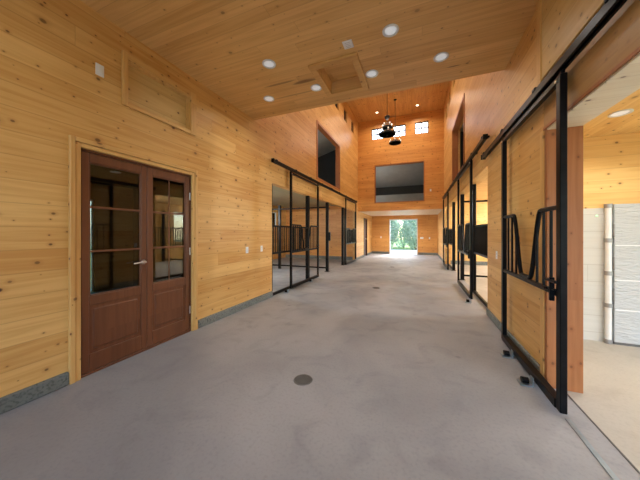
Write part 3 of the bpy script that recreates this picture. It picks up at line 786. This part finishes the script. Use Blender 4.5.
# ------------------------------------------------------------------ chandeliers
def chandelier(label, x, y, tiers, zcup):
    t = empty('chandelier', (x, y, ZN)); o = t.location; tag(t, label, 'chandelier', 'iron chandeliers')
    MB().lathe([(0, ZN - .035), (.03, ZN - .035), (.065, ZN - .012), (.065, ZN), (0, ZN)], (x, y, 0), 20).build('canopy', 'iron', t, o)
    zl = tiers[-1][1]
    MB().tube([(x, y, ZN - .03), (x, y, zl)], .008, 8).build('rod', 'iron', t, o)
    if zcup: MB().lathe([(.012, zcup + .05), (.06, zcup + .05), (.085, zcup + .03), (.07, zcup - .03), (.03, zcup - .08), (.012, zcup - .09)], (x, y, 0), 20).build('cup', 'iron', t, o)
    for (r, z, n, hh) in tiers:
        ring = MB().lathe([(r - .012, z - hh / 2), (r + .012, z - hh / 2), (r + .016, z), (r + .012, z + hh / 2), (r - .012, z + hh / 2), (r - .012, z - hh / 2)], (x, y, 0), 36).build('ring', 'iron', t, o)
        for i in range(n):
            w = 2 * PI * (i + .3) / n; cx, cy = x + r * math.cos(w), y + r * math.sin(w)
            mb = MB().tube([(x, y, z + .16), (x + .5 * r * math.cos(w), y + .5 * r * math.sin(w), z + .12), (cx, cy, z - .01)], .006, 8)
            mb.lathe([(0, z - .02), (.012, z - .015), (.022, z + hh / 2), (.024, z + hh / 2 + .008), (0, z + hh / 2 + .008)], (cx, cy, 0), 12)
            arm = mb.build('arm', 'iron', t, o)
            zz = z + hh / 2 + .008
            cd = MB().tube([(cx, cy, zz), (cx, cy, zz + .05)], .015, 10).build('candle', 'white_frame', t, o)
            MB().lathe([(0.0, zz + .05), (.012, zz + .053), (.018, zz + .072), (.013, zz + .092), (0, zz + .11)], (cx, cy, 0), 14).build('bulb', 'bulb', cd, o)
    MB().lathe([(0, zl - .08), (.018, zl - .07), (.03, zl - .04), (.012, zl), (.012, zl + .14), (0, zl + .15)], (x, y, 0), 16).build('finial', 'iron', t, o)
    for (r, z, n, hh) in tiers:
        l = bpy.data.lights.new('candle_glow', 'POINT'); l.energy = 10; l.color = WARM; l.shadow_soft_size = r
        ob = bpy.data.objects.new('candle_glow', l); C.objects.link(ob); ob.location = (x, y, z + .18)
chandelier('near two-tier black iron chandelier, in front of the small windows', -.94, 8.14, [(.15, 4.70, 5, .04), (.25, 4.49, 8, .05)], 5.02)
chandelier('far smaller black iron chandelier hanging lower right of the near one', -.94, 10.98, [(.23, 5.17, 7, .055)], 0)

# ------------------------------------------------------------------ outside
struct('ground', panel('z', -.25, -.06, (-40, 40), (-40, 60)), 'lawn', 'ground')
struct('ground_path', MB().box(-6, 5, YF + .26, 21.5, -.2, -.02), 'gravel', 'ground', 'pale gravel outside the far doorway')
struct('ground_yard', MB().box(-8, 14, -16, YB - .21, -.2, -.02), 'gravel', 'ground')
def shrub(label, x, y, rx, rz, n, seed):
    rnd = random.Random(seed); t = empty('shrub', (x, y, -.06)); tag(t, label, 'shrub', 'shrubs beyond the far doorway')
    vs = []; fs = []
    for i in range(n):
        while True:
            p = Vector((rnd.uniform(-1, 1), rnd.uniform(-1, 1), rnd.uniform(-1, 1)))
            if .35 < p.length < 1 + .1 * math.sin(9 * p.x) * math.sin(8 * p.z): break
        c = Vector((p.x * rx, p.y * rx * .75, rz * 1.02 + p.z * rz))
        a = Vector((rnd.gauss(0, 1), rnd.gauss(0, 1), rnd.gauss(0, 1))).normalized(); bq = a.cross(Vector((rnd.gauss(0, 1), rnd.gauss(0, 1), rnd.gauss(0, 1)))).normalized()
        l = rnd.uniform(.05, .10); w = l * .42
        k = len(vs); vs += [c - a * l, c + bq * w, c + a * l, c - bq * w]; fs.append((k, k + 1, k + 2, k + 3))
    mb = MB(); mb.add(vs, fs); me = mb.build('foliage', 'leaf', t)
    mb = MB()
    for i in range(5):
        w = 2 * PI * i / 5; mb.tube([(.05 * math.cos(w), .05 * math.sin(w), 0), (.3 * rx * math.cos(w), .25 * rx * math.sin(w), rz * .8), (.5 * rx * math.cos(w + .4), .4 * rx * math.sin(w + .4), rz * 1.6)], [.03, .02, .008], 7)
    mb.build('stem', 'bark', t)
shrub('leafy shrub filling the left half of the far doorway', -2.75, 22.3, 1.2, 1.7, 9000, 1)
shrub('leafy shrub filling the right half of the far doorway', -.25, 22.6, 1.2, 1.75, 9000, 2)
shrub('tall shrub behind the others in the middle of the doorway', -1.4, 25.6, 2.0, 2.5, 12000, 3)

# ------------------------------------------------------------------ light, sky, camera
sun = bpy.data.lights.new('sun', 'SUN'); sun.energy = 5.0; sun.angle = .01; sun.color = (1, .95, .88)
so = bpy.data.objects.new('sun', sun); C.objects.link(so)
sd = Vector((.25, .70, .62)).normalized(); so.rotation_euler = sd.to_track_quat('Z', 'Y').to_euler()
W = bpy.data.worlds.new('sky'); S.world = W; W.use_nodes = True; nt = W.node_tree
sk = N(nt, 'ShaderNodeTexSky'); sk.sky_type = 'NISHITA'; sk.sun_disc = False
sk.sun_elevation = math.asin(sd.z); sk.sun_rotation = math.atan2(sd.x, sd.y); sk.air_density = 1.0; sk.dust_density = 1.5
nt.links.new(sk.outputs[0], nt.nodes['Background'].inputs[0]); nt.nodes['Background'].inputs[1].default_value = 1.0
cam = bpy.data.cameras.new('camera'); co = bpy.data.objects.new('camera', cam); C.objects.link(co)
cam.sensor_width = 36; cam.lens = 249 / 640 * 36; cam.shift_y = -7 / 640; cam.clip_start = .05
co.location = (0, 0, 1.35); co.rotation_euler = (PI / 2, 0, math.atan(99 / 249))
S.camera = co
vs_ = S.view_settings; vs_.view_transform = 'Standard'; vs_.look = 'None'; vs_.gamma = 1; vs_.use_curve_mapping = False; vs_.exposure = 0.2
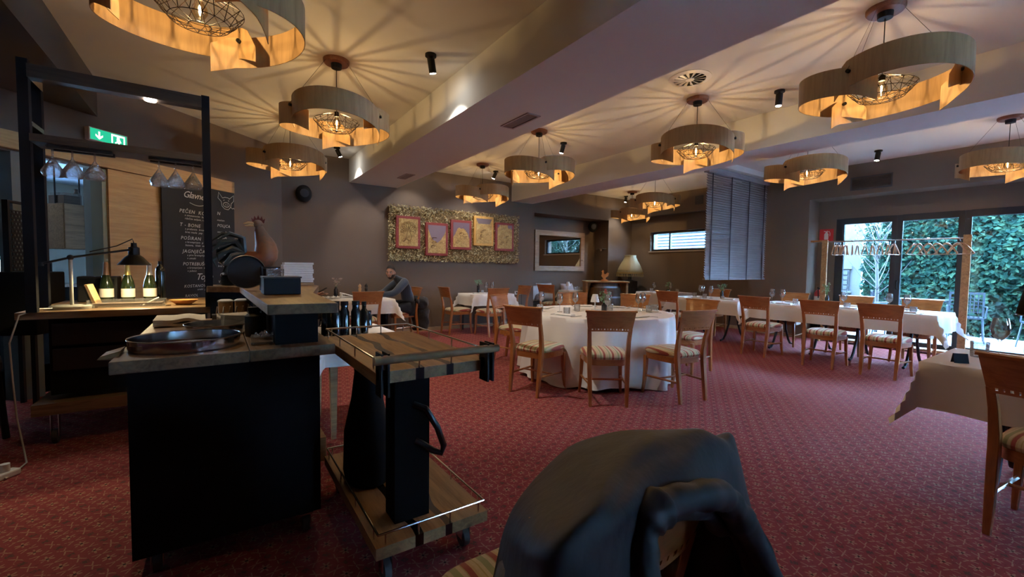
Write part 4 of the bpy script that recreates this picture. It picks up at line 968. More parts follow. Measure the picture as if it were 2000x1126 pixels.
# black bottles on the side table behind the trolley
blk = mat('black_glass', (.006, .008, .006), .12, coat=.4)
for i, ((x_, y_), h_, r_) in enumerate((((.715, 3.38), .265, .036), ((.79, 3.43), .258, .036), ((.867, 3.40), .262, .036), ((.945, 3.46), .250, .032), ((.665, 3.46), .27, .036), ((1.0, 3.70), .15, .028), ((1.06, 3.74), .148, .028))):
    lb = ['black square-shouldered bottle behind the trolley, leftmost in the front', 'black bottle behind the trolley, second from the left', 'black bottle behind the trolley, third from the left', 'slim dark-green bottle behind the trolley, rightmost tall one', 'black bottle half hidden behind the leftmost one at the trolley', 'short black bottle behind the trolley, left of the pair', 'short black bottle behind the trolley, right of the pair'][i]
    t = thing('black_bottle', lb, 'bottle', (x_, y_, TT), 0, 'black bottles behind the trolley')
    n_ = .016 if i == 3 else r_*.72
    m = MB(); m.lathe([(0, 0), (r_, 0), (r_, h_*.68), (n_, h_*.78), (n_, h_*.93), (0, h_*.93)], n=20); m.build('body', blk, t)
    m = MB(); m.cyl((0, 0, 0), n_*1.12, h_*.88, h_, 16); m.build('cap', black_m, t)
# ---------------------------------------------------------------- castors helper
rub = mat('rubber', (.05, .05, .05), .5)
def caster(parent, x_, y_, h=.1, r=.04):
    m = MB(); m.box(x_-.03, x_+.03, y_-.03, y_+.03, h-.008, h); m.box(x_-.022, x_-.018, y_-.02, y_+.03, r, h-.008); m.box(x_+.018, x_+.022, y_-.02, y_+.03, r, h-.008)
    f = m.build('castor', steel_m, parent, smooth=False)
    m = MB(); m.tube([(x_-.014, y_+.01, r), (x_+.014, y_+.01, r)], r, 18); m.build('wheel', rub, f)
# ---------------------------------------------------------------- front service counter
t = thing('service_counter', 'black service counter on castors with thick dark wooden top, in the left foreground', 'counter', (0, 0, 0))
m = MB(); m.box(-.303, .395, 2.215, 3.55, .10, .862); m.build('body', blackw_m, t, smooth=False)
m = MB(); m.box(-.35, .105, 2.185, 3.62, .862, .912); m.box(.108, .46, 2.185, 3.62, .862, .912); m.build('worktop', bary_wood, t, smooth=False, bevel=.003)
for x_, y_ in ((-.23, 2.27), (.33, 2.24), (-.23, 3.45), (.33, 3.45)): caster(t, x_, y_, .1, .04)
m = MB(); m.box(.395, .50, 2.62, 3.1, .16, .30); m.build('side_step', oak_m, t, smooth=False, bevel=.004)
t = thing('raised_shelf', 'raised wooden bar shelf running along the right side of the service counter', 'shelf', (0, 0, 0))
m = MB(); m.prism([(.175, 2.17), (.465, 2.14), (.50, 3.0), (.72, 4.05), (.72, 4.45), (-.08, 4.45), (-.08, 4.13), (.135, 4.0)], 1.066, 1.112); m.build('top', bary_wood, t, smooth=False, bevel=.003)
m = MB(); m.box(.215, .40, 2.28, 2.75, .912, 1.066); m.box(.20, .40, 2.85, 3.6, .912, 1.066); m.build('support_box', blackw_m, t, smooth=False)
m = MB(); m.box(-.06, .70, 4.15, 4.43, .10, 1.066); m.build('rear_cabinet', blackw_m, t, smooth=False)
for x_ in (.0, .6): caster(t, x_, 4.3, .1, .04)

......

▶ **WRITTEN INSTRUCTION**
Every line that holds the word "Write" counts once; state the total number of such lines and nothing else.

▶ **EXERCISE SOLUTION**
2